Thursday, January 27, 2011

Direto do túnel do tempo


Achei que, voltando a morar em Nova York, com tanta coisa para fazer, passaria a atualizar o blog diariamente. Pois não é que, justamente por ter tanta coisa para fazer, não consigo! Então hoje vou falar de um show que vi anteontem. Mas para quem esperou quarenta anos, o que são dois dias?
Charles Bradley deveria ter estourado como um grande nome da Soul Music na década de 60. A voz crua, triste, expressiva, macia, lembra Otis Redding. A postura no palco, com direito a requebrados e espacates, tem um ar Jamesbrownístico irresistível. Mas quando ele começou a despontar no mercado musical, o rock and roll surgia fresco, jovem, e a Soul Music soava como música da vovó. Não é à toa que o primeiro álbum dele, lançado no último dia 25, no Brooklyn, sai com o título "No time for dreaming". Resta pouco tempo para Bradley mostrar a que veio e ele não quer perder um minuto sequer.
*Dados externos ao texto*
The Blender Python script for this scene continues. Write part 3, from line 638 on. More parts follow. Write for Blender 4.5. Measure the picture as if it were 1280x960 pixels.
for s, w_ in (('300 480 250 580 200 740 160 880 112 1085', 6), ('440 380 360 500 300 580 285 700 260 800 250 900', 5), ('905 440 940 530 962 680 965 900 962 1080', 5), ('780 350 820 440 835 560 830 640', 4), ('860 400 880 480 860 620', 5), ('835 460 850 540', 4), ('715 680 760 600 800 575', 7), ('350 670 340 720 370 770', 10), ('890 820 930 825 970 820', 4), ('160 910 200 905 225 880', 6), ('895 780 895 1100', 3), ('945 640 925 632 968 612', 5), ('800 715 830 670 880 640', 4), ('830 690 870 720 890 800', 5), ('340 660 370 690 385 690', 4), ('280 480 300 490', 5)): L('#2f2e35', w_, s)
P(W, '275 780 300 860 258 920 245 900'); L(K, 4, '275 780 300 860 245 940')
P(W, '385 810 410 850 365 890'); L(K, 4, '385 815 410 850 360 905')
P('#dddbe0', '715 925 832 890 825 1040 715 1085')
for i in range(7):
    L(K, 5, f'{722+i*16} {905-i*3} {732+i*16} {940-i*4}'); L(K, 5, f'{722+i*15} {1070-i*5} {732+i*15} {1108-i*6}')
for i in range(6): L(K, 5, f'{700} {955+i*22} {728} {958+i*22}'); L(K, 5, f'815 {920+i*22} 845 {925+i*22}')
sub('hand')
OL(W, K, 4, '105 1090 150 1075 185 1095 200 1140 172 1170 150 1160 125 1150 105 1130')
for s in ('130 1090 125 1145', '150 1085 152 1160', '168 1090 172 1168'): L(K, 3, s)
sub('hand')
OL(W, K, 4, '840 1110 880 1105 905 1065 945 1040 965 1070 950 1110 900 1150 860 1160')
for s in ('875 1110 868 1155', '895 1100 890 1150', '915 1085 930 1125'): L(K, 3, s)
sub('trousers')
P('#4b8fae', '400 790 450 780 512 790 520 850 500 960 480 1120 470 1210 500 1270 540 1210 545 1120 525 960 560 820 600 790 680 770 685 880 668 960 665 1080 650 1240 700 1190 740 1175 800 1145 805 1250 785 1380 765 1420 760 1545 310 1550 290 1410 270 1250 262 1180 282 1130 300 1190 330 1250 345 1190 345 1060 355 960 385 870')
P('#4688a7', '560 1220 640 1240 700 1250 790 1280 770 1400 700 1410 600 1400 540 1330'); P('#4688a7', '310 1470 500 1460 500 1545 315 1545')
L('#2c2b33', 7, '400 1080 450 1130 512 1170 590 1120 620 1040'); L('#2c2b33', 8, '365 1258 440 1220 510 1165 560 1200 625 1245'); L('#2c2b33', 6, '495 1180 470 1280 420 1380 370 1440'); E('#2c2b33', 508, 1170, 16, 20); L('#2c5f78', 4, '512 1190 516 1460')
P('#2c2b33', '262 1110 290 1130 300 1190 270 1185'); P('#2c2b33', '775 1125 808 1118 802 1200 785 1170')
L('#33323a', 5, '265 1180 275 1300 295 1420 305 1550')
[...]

Por isso sua performance é tão intensa, regada a "I love you" para o público e a uma certa amargura em "Why is it so hard to make it in America?".
A delícia de ver o show de Bradley no Southpaw (casa linda na 5th Ave do Brooklyn) foi me sentir transportada à época de Sam Cooke e Odetta sem precisar de uma vitrola e sem recorrer a covers baratos, cheios de técnica, mas que deixam a alma em casa. Bradley se rasga, chora, se apaixona pelo público genuinamente, como se fazia em 62.
Se você é dos meus e vive se perguntando, "por que é que eu não nasci naquela época", é hora de parar de reclamar. Acompanhado de uma banda de jovens surpreeendentemente despretensiosos, a Menahan Street Band, Bradley traz a verdadeira alma do soul para os nossos dias. E tudo que vale a pena permanece intacto até hoje.

Monday, January 10, 2011

De Messerchmidt a Norman Rockwell


Uma das coisas de que mais gosto nesta vida é ser surpreendida. Tem gente que se sente mal quando não conhece um artista, não ouviu uma música. Para mim, êxtase é não saber. Ter certeza da minha pequenice.
Semana passada a novidade veio na Neue Gallerie, uma preciosidade ao lado do Central Park que guarda alguns dos mais lindos quadros de Klimt e Schiele. Franz Xaver Messerschmidt influenciou vários artistas, mas para mim era um desconhecido. Foi Chico quem, vendo no jornal expressões esquisitas demais para um escultor do século 18, quis conhecê-lo. É claro que ele foi taxado de doido - e talvez tivesse mesmo uns parafusos a menos, ou a mais - mudou de cidade, morreu sem ser reconhecido. Mas até hoje o que ele faz é intrigante.
Messerschmidt chegava às expressões que viraram sua marca se beliscando. São todos auto-retratos, que ele desenhava após árduas horas em frente ao espelho.
A técnica foi repetida por diversos artistas. Mas em termos de processos, ninguém ganha de Norman Rockwell. O passo a passo das criações do gênio da capa do Saturday Evening Post é revelado na exposição em cartaz no Brooklyn Museum. O curioso é que descobrir que Rockwell projetava retratos na tela para dar origem a seus quadros, coisa que ele mesmo chama de "trapacear", não tira em nada a beleza da obra. Mais que um pintor, ele era um diretor, um cineasta apaixonado pelo humano. Usava vizinhos, parentes, amigos como modelos. Pedia a fotógrafos profissionais que registrassem o momento e depois usava partes diferentes de cada foto para chegar ao resultado final. Somos apresentados a um Rockwell humano como sua obra.
Assim, ele nos mostra que conhecimento é tolerância.